数ヶ月前に、日本の文楽を学んで作品を作った、オランダのマリオネット集団、ULRIKE の公演を観てきたという記事を書きました。そのときから文楽にすっごく興味がわいてきたのに、海外ではなかなか文楽に触れる機会がなくて残念だなぁと思っていたのですが、私のお気に入りの劇場、パリ市立劇場の今年度の公演予定の説明会のときに、日本から文楽がやってくる!ということを聞いてからずっと楽しみにしていた、「杉本文楽 曾根崎心中付り観音廻り」を観に行ってきました!!
© Sugimoto Studio/ Courtesy of Odawara Art Foundation
この作品は、2011年8月に神奈川芸術劇場で初演されたもので、今年2013年9月から10月にかけて、マドリード、ローマを周り、最後には、毎年この時期に行われている、Festival D'Automne という秋の芸術祭の目玉としてパリにやってきました!(この芸術祭については以前の記事を参考)私は初日に観に行ったのですが、満席の大盛況で、最後も拍手喝采、パリの人たちも日本の文楽に魅了されてました!

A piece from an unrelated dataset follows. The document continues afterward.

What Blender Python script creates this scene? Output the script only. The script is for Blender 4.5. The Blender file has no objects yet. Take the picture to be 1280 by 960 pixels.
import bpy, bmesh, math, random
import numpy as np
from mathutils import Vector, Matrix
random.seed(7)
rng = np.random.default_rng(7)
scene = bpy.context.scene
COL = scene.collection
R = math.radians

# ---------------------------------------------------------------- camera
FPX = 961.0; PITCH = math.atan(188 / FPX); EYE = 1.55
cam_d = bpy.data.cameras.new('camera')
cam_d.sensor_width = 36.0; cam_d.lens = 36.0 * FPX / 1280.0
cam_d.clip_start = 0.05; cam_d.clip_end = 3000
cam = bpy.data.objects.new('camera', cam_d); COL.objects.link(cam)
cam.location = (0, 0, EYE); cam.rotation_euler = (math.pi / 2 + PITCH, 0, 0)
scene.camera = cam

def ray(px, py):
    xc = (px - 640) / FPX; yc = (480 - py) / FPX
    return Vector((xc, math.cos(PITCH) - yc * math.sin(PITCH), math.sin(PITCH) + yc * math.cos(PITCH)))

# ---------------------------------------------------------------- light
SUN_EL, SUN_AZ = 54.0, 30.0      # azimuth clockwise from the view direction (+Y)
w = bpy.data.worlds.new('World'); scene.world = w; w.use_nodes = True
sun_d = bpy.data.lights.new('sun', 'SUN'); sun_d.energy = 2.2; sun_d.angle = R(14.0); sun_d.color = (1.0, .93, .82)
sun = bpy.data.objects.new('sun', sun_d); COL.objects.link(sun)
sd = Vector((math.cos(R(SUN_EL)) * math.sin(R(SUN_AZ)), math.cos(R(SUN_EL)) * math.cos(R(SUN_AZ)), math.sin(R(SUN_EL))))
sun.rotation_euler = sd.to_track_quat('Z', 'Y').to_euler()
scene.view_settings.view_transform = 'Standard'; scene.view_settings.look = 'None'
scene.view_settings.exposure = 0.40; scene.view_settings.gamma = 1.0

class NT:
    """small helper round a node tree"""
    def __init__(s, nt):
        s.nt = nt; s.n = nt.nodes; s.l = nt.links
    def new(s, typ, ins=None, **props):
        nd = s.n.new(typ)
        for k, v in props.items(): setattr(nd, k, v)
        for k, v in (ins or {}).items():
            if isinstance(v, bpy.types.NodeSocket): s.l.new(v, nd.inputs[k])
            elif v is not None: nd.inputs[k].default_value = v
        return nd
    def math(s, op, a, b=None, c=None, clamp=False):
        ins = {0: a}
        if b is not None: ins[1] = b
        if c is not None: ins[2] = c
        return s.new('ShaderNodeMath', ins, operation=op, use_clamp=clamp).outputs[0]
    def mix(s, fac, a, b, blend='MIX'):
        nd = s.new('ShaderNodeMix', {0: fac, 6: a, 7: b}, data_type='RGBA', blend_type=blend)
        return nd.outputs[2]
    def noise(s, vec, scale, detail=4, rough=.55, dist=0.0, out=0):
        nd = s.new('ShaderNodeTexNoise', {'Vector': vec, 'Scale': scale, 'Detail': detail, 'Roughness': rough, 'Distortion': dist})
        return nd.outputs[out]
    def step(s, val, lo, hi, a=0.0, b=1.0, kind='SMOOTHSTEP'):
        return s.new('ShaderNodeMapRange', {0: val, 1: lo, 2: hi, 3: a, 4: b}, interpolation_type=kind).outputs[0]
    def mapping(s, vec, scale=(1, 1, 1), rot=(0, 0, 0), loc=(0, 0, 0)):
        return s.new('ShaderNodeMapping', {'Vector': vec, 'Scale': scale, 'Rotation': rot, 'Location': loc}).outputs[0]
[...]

過去に能舞台も手がけている、現代美術作家の杉本博司さんが、構成、演出、舞台美術を手がけていることでも話題となっていたこの舞台。斬新な解釈で創造されたこれまでにない文楽で、ヨーロッパ公演には、上の写真のように、束芋さんの映像も加わった新しいバージョンになってます。2年前のは観てないのですが、人が操る蝶々と映像の蝶々が行き来する背景で、ぽおっと浮かぶ人形のお初は、現実の世界か映像の世界か分からなくなってしまう不思議な体験でした。
© Sugimoto Studio/ Courtesy of Odawara Art Foundation
ストーリーは、遊女のお初とお客の徳兵衛はともに愛する関係でいるのに、姪と夫婦にさせて跡を継がせようと画策する叔父に反発して徳兵衛は勘当されてしまう。返すはずだった叔父からの結納金を友人の九平次にだまし取られ、逆に詐欺師呼ばわりされ、袋だたきにされた徳兵衛は、死んで名誉挽回するしかないと覚悟し、お初に会いに行く。
信仰のあついお初は、この世でかなわない恋をあの世で成就させようと心中し、その姿に共感した当時の若い男女に心中が流行したことで、この浄瑠璃は上演を禁止されて200年間眠ったまま。昭和に入ってやっと再演されるようになったようです。
杉本さんは、「古典の復活こそが最も現代的であるような演劇空間を試みてみたいと思った」と語ってるように、2008年に発見された初版本をもとに、現在の公演では割愛されてる「観音廻り」も復活させ、また3人で操る人形ではなく、1人で操る人形も復活させ、映画「Dolls」にも出演していた、桐竹勘十郎氏が一人遣いの人形のお初を演じてます。そして、エルメスがスカーフを提供した艶やかな人形の衣裳にも注目!
© Sugimoto Studio/ Courtesy of Odawara Art Foundation
この写真は、最後のフィナーレで杉本さんも登場。人間国宝、三味線の鶴澤 清治さん、人形遣いの吉田簑助さん、切場語りの豊竹嶋大夫さんと、人形浄瑠璃文楽座から豪華勢揃い。私は、日本の文楽を実際に観たのは初めてで、伝統的なものとの違いは分かりませんが、私のイメージしていた文楽からいい意味で外れて、ユーモアもあったり、場面構成など面白いところがいっぱいで、どんどん引き込まれていきました。文楽は、大夫、三味線、人形と役割があり、人形遣に目がいってしまいますが、特に印象に残ったのは、語りを担当する大夫でした。最初は、上手く聞き取れなかったので、字幕を読んでたりもしたのですが、だんだん耳が慣れてくると分かるようになりました。1人で全員を担当するときもあれば、数人で役をもっていたり、三味線を聴きながらの大夫の語りのリズムはクセになります。
今度は伝統的な文楽も観に行ってみたいです!!
杉本文楽が気になった方に朗報。来年3月から東京と大阪で凱旋公演が予定されてます!ぜひぜひ観に行ってみてください。私ももう一度観たい!!